When accusatory, emotive and vitriolic language is used by people in power, red warning lights go on all over the place and sirens blare.
A Huffington Post article recently stated that the ongoing behaviour of Donald #Trump has reset ‘acceptable’ behaviour for leaders globally and as we saw in the UK Parliament this week, deep-seated emotions are driving the leaders of our country further and further apart, and the ramifications for our society are significant.
As humans we set the bar high for our leaders, and so we should, because when we are experiencing change, or going through times of crisis, our leaders are the people we look to for direction as our lighthouse to guide us through. Our politicians set the tone for the population at large around what is an appropriate response to the circumstances that we find ourselves in, and this carries a heavy burden indeed.
Our politicians carry the mood, the emotional energy and the supressed anger of a nation on their shoulders. I often say to leaders in organisations that they have the opportunity to set the frame for how people experience any event – Is it a calamity?
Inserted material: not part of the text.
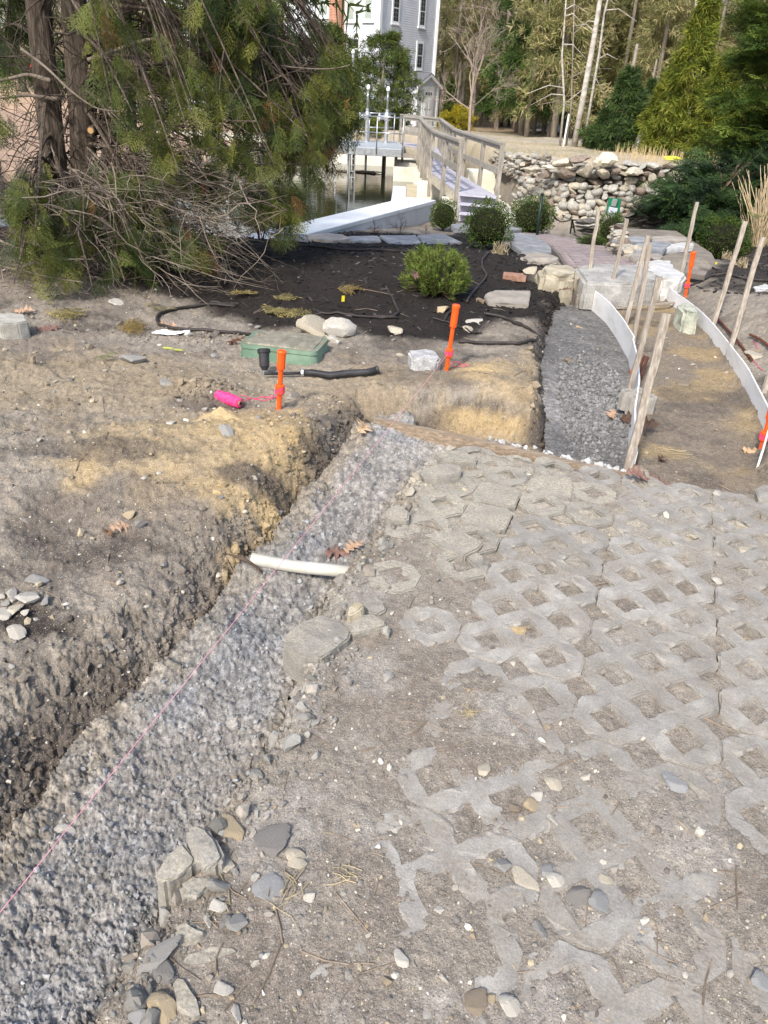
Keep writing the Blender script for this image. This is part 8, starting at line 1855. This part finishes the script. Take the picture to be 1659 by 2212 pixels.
def person(label, p, h):
    t = thing('person', label, 'person', p); s = h
    def skin(name, V, E, R_, m):
        me = bpy.data.meshes.new(name); me.from_pydata([tuple(np.array(v)*s) for v in V], E, []); o = bpy.data.objects.new(name, me); COL.objects.link(o); o.parent = t; md = o.modifiers.new('skin', 'SKIN'); 
        for i, r in enumerate(R_): me.skin_vertices[0].data[i].radius = (r*s, r*s)
        me.skin_vertices[0].data[0].use_root = True; ss = o.modifiers.new('sub', 'SUBSURF'); ss.levels = 1; ss.render_levels = 2; me.materials.append(m); return o
    V = [(0, 0, .52), (-.09, -.02, .66), (-.17, -.02, .78), (-.24, -.02, .84), (-.30, -.02, .85), (.02, -.06, .50), (.0, -.07, .28), (.06, -.07, .05), (-.05, -.07, .02), (.02, .06, .50), (.05, .07, .28), (.12, .07, .05), (.02, .07, .02), (-.18, -.11, .75), (-.22, -.13, .60), (-.26, -.12, .46), (-.18, .10, .75), (-.22, .13, .60), (-.26, .12, .46)]
    E = [(0, 1), (1, 2), (2, 3), (3, 4), (0, 5), (5, 6), (6, 7), (7, 8), (0, 9), (9, 10), (10, 11), (11, 12), (2, 13), (13, 14), (14, 15), (2, 16), (16, 17), (17, 18)]
    skin('body', V, E, [.07, .065, .07, .04, .055, .05, .04, .03, .03, .05, .04, .03, .03, .03, .025, .02, .03, .025, .02], mat('skin_tone', rgb((190, 150, 126)), rough=.7, vvar=0))
    skin('shirt', [V[0], V[1], V[2], V[13], V[14], V[16], V[17]], [(0, 1), (1, 2), (2, 3), (3, 4), (2, 5), (5, 6)], [.085, .085, .09, .045, .035, .045, .035], mat('teal_shirt', rgb((92, 168, 172)), rough=.8, vvar=0))
    skin('trousers', [V[0], V[5], V[6], V[7], V[9], V[10], V[11]], [(0, 1), (1, 2), (2, 3), (0, 4), (4, 5), (5, 6)], [.082, .06, .05, .042, .06, .05, .042], mat('dark_trousers', rgb((56, 60, 70)), rough=.9, vvar=0))
    skin('hair', [(-.29, -.02, .87), (-.31, -.02, .89)], [(0, 1)], [.055, .05], mat('dark_hair', rgb((60, 48, 40)), rough=.9, vvar=0))
p = aty(1171, 266, 74); person('person in a teal shirt bending over in the far woods', (p[0], 74, gz(p[0], 74)), 1.75)
# grey lane through the woods
V = []; 
for y in np.linspace(57, 95, 20):
    x = np.interp(y, [57, 60, 90, 95], [9.2, 10.5, 14.5, 15]); 
    for dx in (-1.5, 1.5): V.append((x+dx, y, gz(x+dx, y)+.05))
mk('woodland_lane', V, [(2*k, 2*k+1, 2*k+3, 2*k+2) for k in range(19)], mat('lane_asphalt', rgb((128, 130, 134)), rgb((150, 152, 156)), scale=1, rough=.95, vvar=0), kind='structure')
print('woods', time.time()-T0)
Is it an opportunity? Is it the worst of times? Will this be our defining moment?
What a leader chooses to do in those moments of great stress, pressure and division determine their true character and nature as a leader. Also, importantly, there is a choice to contain or spread the emotional contagion of anger.
When someone is a leader, others are motivated to follow and emulate them for a number of reasons:
1. Acting as a behavioural model:
People engage in vicarious learning so as a leader, the behaviour you demonstrate informs people how they ought to behave and what is and isn’t acceptable.
Consider, what do others learn from you? What behaviours are you demonstrating? Are they the ones you want replicated in your organisation/society?
2. Representing the possible:
As a leader, people feel if you can demonstrate a behaviour and be successful/ safe/ admired, then I can too.
Consider, what message you are sending about what it takes to be successful and safe?
3. Being inspirational:
As a person in authority demonstrating a behaviour can make it more desirable, interesting, appealing to others and therefore it attracts others to try the behaviour.
Consider, how are you inspiring your people?
It is this, often unconscious power that leaders have, which is why the behaviour we are experiencing in Parliament is becoming a microcosm of our society; a society emulating and modelling what is demonstrated at the top.
In my experience working with leaders, the impact of being a leader is grossly underestimated. Being a leader and the shadow that you cast is not something you can choose to switch off if you have a bad day. As a leader in business, or politics, you are always on show. It is for this reason that in my work with business leaders across the world, developing as a role model of the culture you want to see is the most important driver of culture transformation, and where we at Walking the Talk focus our work with senior leadership teams.
To reset, behaviour must be re-aligned with purpose. In the case of the UK Parliament, the wider interest and greater purpose has been lost and what we are seeing now is based on a version of survival of the fittest. A behavioural timebomb is ticking. Time is running out and, like many, I believe it is time to reflect, reconnect and refocus on the greater purpose and remind leaders of the responsibility that they have, to not only each other, but to our society.